America’s 6th richest man, David Koch graduated as MIT’s all-time scoring leader in basketball, scoring 946 points throughout his career with the Engineers. His 1962 record of 41 points in a game against Middlebury stood until 2008 and he still ranks second in career scoring average for MIT with 21 points per game. In his senior year Koch captained the team. His fraternal twin Bill Koch also played on the MIT team for two years. “I had some pretty good moves” the 6 feet, 5 inches tall David Koch told FORBES.

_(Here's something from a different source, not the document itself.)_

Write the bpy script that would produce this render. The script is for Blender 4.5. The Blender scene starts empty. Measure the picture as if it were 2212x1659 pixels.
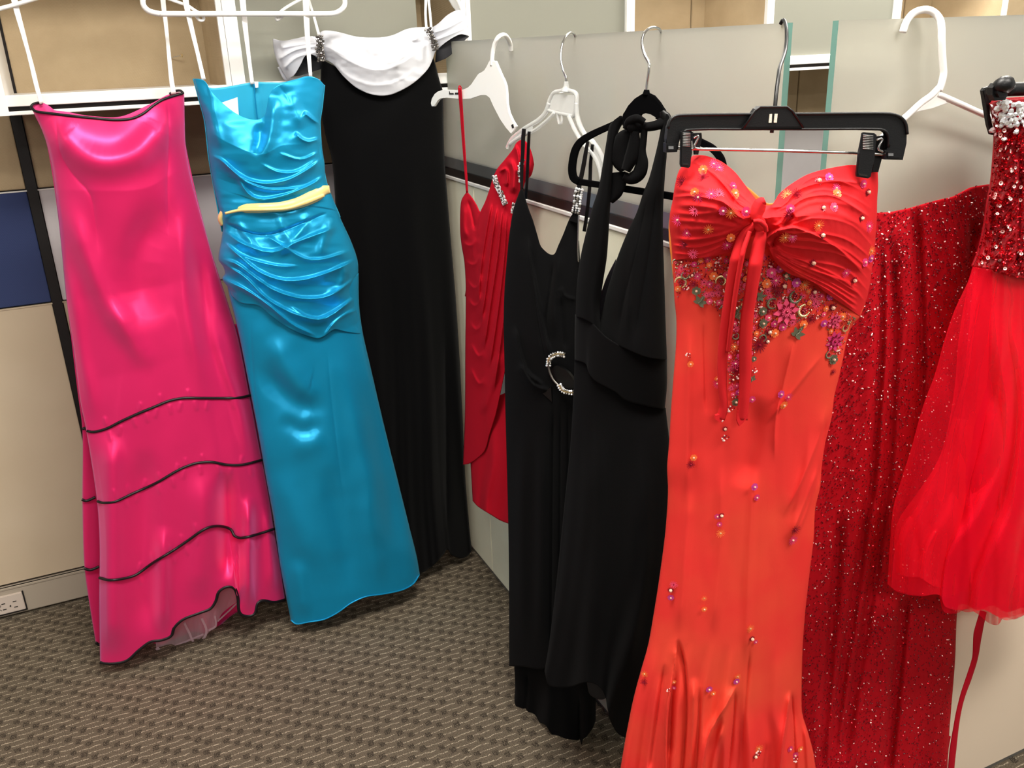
import bpy, bmesh, math, random
import numpy as np
from mathutils import Matrix, Vector
random.seed(7); rng = np.random.default_rng(7)
col = bpy.context.scene.collection
sc = bpy.context.scene
PI = math.pi
# ---------------------------------------------------------------- camera
F = 1923.494; CX, CY = 1106.0, 829.5; H = 1.45
YAW, PITCH, ROLL = 0.4186178, 0.3626876, -0.0380021
def cam_axes():
    fw = np.array([math.sin(YAW)*math.cos(PITCH), math.cos(YAW)*math.cos(PITCH), -math.sin(PITCH)])
    rt = np.array([math.cos(YAW), -math.sin(YAW), 0.0]); up = np.cross(rt, fw)
    c, s = math.cos(ROLL), math.sin(ROLL)
    return c*rt+s*up, -s*rt+c*up, fw
RT, UP, FW = cam_axes()
CAM = np.array([0, 0, H])
cd = bpy.data.cameras.new('camera'); cam = bpy.data.objects.new('camera', cd); col.objects.link(cam)
m = Matrix.Identity(4)
for i in range(3):
    m[i][0], m[i][1], m[i][2], m[i][3] = RT[i], UP[i], -FW[i], CAM[i]
cam.matrix_world = m
cd.sensor_width = 36.0; cd.lens = F/2212*36.0; cd.clip_start = 0.02
sc.camera = cam
# ---------------------------------------------------------------- world, lights, exposure
w = bpy.data.worlds.new('office_ambient'); sc.world = w; w.use_nodes = True
w.node_tree.nodes['Background'].inputs[0].default_value = (1.0, 0.96, 0.9, 1)
w.node_tree.nodes['Background'].inputs[1].default_value = 0.24
sc.view_settings.view_transform = 'Standard'; sc.view_settings.look = 'None'
sc.view_settings.gamma = 1; sc.view_settings.use_curve_mapping = False
sc.view_settings.exposure = 0.75
LAMPS = [((0.35, 0.8), 31), ((1.6, -0.2), 24), ((-0.3, -1.7), 28), ((2.4, 1.8), 42), ((1.9, 3.6), 14), ((-1.9, 0.9), 6)]
def area_light(x, y, e):
    l = bpy.data.lights.new('ceiling_lamp_light', 'AREA'); l.shape = 'RECTANGLE'; l.size = 1.15; l.size_y = 0.5
    l.energy = e; l.color = (1.0, 0.95, 0.87)
    o = bpy.data.objects.new('ceiling_lamp_light', l); o.location = (x, y, 2.56); col.objects.link(o)
for (x, y), e in LAMPS: area_light(x, y, e)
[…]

The inventor of the modern running shoe Phil Knight competed mostly in 1- and 2-mile races as an undergraduate, almost entirely in the shadow of teammate Jim Grelle. Knight would beat the future Olympian just once—by two tenths of a second in a race during his junior year— but his time on the track team resulted in a tight relationship with his coach, Bill Bowerman; the two would go on to found Nike together in 1964.

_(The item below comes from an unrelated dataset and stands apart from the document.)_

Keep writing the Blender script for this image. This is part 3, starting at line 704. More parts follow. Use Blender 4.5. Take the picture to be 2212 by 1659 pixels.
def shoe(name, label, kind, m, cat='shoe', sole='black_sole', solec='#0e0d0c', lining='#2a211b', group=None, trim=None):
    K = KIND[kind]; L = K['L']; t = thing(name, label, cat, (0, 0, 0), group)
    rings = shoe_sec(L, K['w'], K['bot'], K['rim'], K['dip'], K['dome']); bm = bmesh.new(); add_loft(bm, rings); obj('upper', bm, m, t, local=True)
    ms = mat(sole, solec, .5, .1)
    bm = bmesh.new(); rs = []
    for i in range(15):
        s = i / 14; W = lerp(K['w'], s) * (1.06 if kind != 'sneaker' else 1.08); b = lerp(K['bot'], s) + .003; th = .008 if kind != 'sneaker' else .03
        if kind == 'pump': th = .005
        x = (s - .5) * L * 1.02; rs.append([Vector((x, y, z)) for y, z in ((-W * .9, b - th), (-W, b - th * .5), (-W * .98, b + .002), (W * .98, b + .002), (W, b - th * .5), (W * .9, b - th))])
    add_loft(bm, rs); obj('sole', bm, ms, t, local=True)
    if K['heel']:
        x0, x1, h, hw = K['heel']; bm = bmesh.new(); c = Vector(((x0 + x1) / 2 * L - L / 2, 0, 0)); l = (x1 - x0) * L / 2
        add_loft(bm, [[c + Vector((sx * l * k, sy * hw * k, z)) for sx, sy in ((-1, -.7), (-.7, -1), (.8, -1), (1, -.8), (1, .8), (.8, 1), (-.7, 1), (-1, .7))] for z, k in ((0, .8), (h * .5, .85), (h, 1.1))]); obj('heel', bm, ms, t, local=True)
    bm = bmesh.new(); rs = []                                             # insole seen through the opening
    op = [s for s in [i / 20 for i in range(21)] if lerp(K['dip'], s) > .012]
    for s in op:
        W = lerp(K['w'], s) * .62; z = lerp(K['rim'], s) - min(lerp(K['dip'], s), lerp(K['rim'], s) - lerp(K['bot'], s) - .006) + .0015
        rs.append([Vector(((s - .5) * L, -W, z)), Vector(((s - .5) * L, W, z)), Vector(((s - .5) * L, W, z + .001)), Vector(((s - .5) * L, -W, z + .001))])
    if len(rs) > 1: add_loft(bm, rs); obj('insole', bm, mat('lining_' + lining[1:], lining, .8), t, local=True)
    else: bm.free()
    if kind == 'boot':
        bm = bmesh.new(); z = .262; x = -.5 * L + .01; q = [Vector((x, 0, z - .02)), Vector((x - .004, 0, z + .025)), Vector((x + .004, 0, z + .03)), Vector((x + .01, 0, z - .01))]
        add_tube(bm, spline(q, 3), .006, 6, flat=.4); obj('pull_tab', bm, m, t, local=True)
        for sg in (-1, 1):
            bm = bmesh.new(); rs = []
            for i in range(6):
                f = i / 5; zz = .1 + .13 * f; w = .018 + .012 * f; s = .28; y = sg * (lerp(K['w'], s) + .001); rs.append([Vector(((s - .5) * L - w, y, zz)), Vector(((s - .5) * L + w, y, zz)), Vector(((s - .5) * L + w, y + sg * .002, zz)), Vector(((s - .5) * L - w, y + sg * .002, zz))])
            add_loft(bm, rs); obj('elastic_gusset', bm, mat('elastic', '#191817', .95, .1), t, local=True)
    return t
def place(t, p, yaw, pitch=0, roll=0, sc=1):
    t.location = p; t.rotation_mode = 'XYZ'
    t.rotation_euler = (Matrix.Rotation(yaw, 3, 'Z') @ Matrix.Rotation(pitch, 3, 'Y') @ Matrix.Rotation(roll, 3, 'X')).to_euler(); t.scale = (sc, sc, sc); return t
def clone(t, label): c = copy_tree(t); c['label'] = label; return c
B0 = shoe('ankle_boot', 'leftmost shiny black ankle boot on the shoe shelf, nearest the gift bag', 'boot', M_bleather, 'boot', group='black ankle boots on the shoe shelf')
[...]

Jerry Jones went from playing college football to owning the most valuable American football team, the Dallas Cowboys. Jones was the co-captain of the football team at the University of Arkansas; in 1964 the team won the NCAA national championship. Jones told FORBES that his college football coach Frank Broyles taught him “extremely important and valuable lessons in the art of communication, management, business strategy and being a father.” Jones, worth an estimated $5.6 billion, bought the Cowboys in 1989 for $150 million. FORBES now values the team at $4.2 billion.

At Williams College, Robert Rich Jr. played goalie for the school’s varsity ice hockey team, serving as co-captain his senior year. After college, he signed a minor league contract to play with the Chicago Blackhawks but was drafted by the military and wasn’t able to play. Rich Jr., worth an estimated $5.5 billion, runs Rich Foods, a global frozen foods company started by his father.

The only woman on The Forbes 400 to play a varsity sport (at least, that FORBES could confirm) is SC Johnson heir Helen Johnson-Leipold. A tennis super star at Cornell, she was New York state singles champion in 1975, on top of being her school’s No.1 singles player as a junior and senior. In her senior year she captained the team and has recorded an impressive 35-3 career record in singles play.

From wrestling to private equity: Josh Harris, cofounder of private equity firm Apollo Global Management, credits wrestling for his success in finance. After first getting Bs and Cs as a high school freshman in Washington D.C., he joined the high school wrestling team, improved his grades and gained admission to the University of Pennsylvania. At Penn,Harris wrestled on the 1982-83 team and was a starter at 118 pounds. Harris is now worth $3.3 billion.

Daniel D’Aniello is likely one of few varsity gymnasts to make a fortune in private equity. D’Aniello cofounded and chairs private equity firm Carlyle Group. He compares his experience as a varsity gymnast at Syracuse University to his experience in business. “As in business, gymnastics demands personal performance for the team to succeed. The guiding principles are identical: strength, agility, flexibility and endurance,” D’Aniello told FORBES.

Prior to building a fortune in Silicon Valley real estate, John Arrillaga attended  Stanford University on a basketball scholarship. During his senior year (1959-60) when he served as captain, he was a third-team All-American and a first-team All-Pac-8 honoree. The Arrillaga Family Sports Center, which opened in 1994, is home to Stanford’s Department of Athletics.

READ: More coverage of the Forbes 400

Los Angeles Chargers owner Alexander Spanos lettered in swimming and diving during his time at the University of the Pacific. In his autobiography, “Sharing the Wealth,” Spanos writes: “I enjoyed life, lettered in swimming and diving, worked as a baker in the student cafeteria, and was on my way to earning that lofty engineering degree that my dad had preordained for me.” Spanos dropped out  of UOP in 1948, but as a result of his donations to the school, his name is on the 6,150-seat stadium at the university.

One reason CNN founder Ted Turner chose to attend Brown University was that it had a good sailing team. After years of sailing as a kid in Savannah, Georgia, he tried out for Brown’s sailing team as a freshman. He made the varsity team his sophomore year and went on to become team captain the next year. The training certainly paid off: in 1977 Turner‘s team won the America’s Cup in his “home waters” in Newport, Rhode Island.